Sole has had a long and winding career that has taken him across the country, out of the country, across the country, and then back again, working with different producers, emcees, and live bands along the way, the whole time cultivating his style as a confrontational anarchist emcee. While he’s actually been producing for years, he’s intensified his efforts on those fronts in recent years, releasing the entirely self-produced Let Them Eat Sand just about one year ago. Since that time, he moved his family from Denver back to Maine, starting a new chapter in his life with his wife and baby son. He now comes back with another self-produced album to mark this period in his life, Destituent.

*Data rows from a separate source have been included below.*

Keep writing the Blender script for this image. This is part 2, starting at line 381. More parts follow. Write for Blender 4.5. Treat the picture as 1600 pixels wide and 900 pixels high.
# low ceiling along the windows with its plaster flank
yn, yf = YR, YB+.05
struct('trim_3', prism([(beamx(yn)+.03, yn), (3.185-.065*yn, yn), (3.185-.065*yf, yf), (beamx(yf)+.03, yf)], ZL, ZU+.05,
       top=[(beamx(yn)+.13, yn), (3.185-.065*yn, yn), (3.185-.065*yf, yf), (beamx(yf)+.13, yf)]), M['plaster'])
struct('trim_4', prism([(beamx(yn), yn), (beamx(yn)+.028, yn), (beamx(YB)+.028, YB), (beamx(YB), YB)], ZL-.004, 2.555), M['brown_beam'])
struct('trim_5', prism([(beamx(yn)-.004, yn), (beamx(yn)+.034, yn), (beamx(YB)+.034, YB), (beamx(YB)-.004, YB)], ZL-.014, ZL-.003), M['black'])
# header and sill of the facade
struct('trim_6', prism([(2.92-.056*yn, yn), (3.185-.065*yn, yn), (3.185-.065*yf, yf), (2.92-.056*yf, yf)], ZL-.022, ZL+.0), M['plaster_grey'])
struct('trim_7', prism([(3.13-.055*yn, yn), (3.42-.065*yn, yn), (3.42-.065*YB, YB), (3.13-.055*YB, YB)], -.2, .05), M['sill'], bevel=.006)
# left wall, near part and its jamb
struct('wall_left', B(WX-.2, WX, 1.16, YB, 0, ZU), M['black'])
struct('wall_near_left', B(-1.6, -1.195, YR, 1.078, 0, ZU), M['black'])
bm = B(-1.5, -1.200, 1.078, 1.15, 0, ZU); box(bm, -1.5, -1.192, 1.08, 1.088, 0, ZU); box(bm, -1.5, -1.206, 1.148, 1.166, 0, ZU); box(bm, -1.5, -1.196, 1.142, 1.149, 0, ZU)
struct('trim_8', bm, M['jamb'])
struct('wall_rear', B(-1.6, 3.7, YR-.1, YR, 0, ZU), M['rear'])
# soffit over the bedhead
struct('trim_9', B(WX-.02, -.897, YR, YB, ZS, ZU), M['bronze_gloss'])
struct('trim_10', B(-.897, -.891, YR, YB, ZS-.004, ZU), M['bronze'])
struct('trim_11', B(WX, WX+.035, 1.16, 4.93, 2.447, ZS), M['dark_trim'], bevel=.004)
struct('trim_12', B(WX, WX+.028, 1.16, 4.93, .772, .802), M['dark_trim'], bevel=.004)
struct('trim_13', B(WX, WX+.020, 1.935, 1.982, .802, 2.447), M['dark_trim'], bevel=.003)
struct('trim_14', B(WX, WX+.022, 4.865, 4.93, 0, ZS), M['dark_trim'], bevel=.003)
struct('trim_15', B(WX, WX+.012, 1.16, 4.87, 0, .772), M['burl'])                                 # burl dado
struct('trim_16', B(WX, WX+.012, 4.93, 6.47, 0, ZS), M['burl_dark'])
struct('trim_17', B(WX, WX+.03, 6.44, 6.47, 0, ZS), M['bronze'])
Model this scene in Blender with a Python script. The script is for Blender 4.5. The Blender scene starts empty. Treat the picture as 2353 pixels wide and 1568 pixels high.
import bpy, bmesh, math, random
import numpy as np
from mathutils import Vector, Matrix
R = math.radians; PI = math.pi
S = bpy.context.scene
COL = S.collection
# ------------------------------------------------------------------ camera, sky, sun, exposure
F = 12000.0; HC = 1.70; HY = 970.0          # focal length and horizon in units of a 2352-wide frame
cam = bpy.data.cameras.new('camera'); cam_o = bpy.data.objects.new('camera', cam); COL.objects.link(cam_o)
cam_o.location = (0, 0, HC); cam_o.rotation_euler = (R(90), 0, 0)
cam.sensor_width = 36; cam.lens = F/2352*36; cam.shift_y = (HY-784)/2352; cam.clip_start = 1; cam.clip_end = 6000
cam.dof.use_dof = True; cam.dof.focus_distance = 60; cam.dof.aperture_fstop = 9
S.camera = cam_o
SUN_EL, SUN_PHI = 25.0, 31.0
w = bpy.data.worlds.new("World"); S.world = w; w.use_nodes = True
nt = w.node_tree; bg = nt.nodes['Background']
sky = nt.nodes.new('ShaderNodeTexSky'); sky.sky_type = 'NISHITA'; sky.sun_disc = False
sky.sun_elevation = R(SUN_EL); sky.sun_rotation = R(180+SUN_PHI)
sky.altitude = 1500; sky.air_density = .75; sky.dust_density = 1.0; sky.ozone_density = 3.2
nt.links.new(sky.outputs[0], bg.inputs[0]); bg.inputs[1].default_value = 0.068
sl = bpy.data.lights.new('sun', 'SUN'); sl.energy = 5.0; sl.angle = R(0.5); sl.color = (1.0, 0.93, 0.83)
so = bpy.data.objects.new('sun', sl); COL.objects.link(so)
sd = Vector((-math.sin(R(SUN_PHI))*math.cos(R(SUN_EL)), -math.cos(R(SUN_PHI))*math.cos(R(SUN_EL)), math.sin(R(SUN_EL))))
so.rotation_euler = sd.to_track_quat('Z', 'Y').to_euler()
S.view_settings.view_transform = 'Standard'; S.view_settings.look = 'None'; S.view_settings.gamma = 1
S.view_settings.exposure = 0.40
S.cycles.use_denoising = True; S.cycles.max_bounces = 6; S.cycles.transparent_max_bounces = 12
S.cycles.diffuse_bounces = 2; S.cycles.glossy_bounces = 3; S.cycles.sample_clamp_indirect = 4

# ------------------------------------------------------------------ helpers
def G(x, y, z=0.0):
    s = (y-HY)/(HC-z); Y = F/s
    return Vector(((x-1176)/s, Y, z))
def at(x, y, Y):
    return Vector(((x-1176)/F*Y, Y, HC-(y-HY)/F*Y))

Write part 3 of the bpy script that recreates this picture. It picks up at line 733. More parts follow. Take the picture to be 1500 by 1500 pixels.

Destituent is an interesting album in a few different ways. For one, while both this album and the previous, Let Them Eat Sand, are both self-produced, they have markedly different styles to them. Where the last album had this sort of proto-industrial sound to it, Destituent sees Sole push his style into this new wave/post-punk territory that will be a little bit of a change of pace for his listeners. The beats are a lot more danceable than in the past, with synthesizers and bass constructing the backbone of the album. However, if this description is making you think that Sole might be making a pop album, you’re sadly mistaken. This is because while the music might have tones of Goth or New Romantic music of the early ‘80s, Sole is on a different wavelength as an emcee. Throughout much of his career, Sole has been confrontational on the mic, using his skills as an emcee to force discussion about politics and philosophy, challenging your beliefs and making you think about what you stand for and why. While this hasn’t completely changed with Sole, recent life changes have turned his lyricism inward more than on other records. It’s still full of thoughtful discussion about economics, government, the environment, and other issues, but it’s just being presented in a different way. This time around it feels more like a stream-of-consciousness flow from Sole’s mind as he’s working through why he left Denver, what it means to raise a child at this particular moment, how his politics have evolved up to this point, and how he can best live a life that reflects those politics. The result is an album from Sole that feels like you’re not just getting the public persona who’s been riling up crowds for the past twenty years, but you’re getting the guy at home who’s taking stock of his life and figuring out where he goes from here. It’s a really honest and raw album that gives us a little bit of a different look at Sole.

Sole’s career has gone through all sorts of twists and turns along the way, but whatever he did, you could be sure that he was going to go all in. Destituent shows a different side of Sole, both musically and lyrically, but you still get that raw passion and he’s still challenging his listeners. And that’s why we keep turning to Sole after all this time.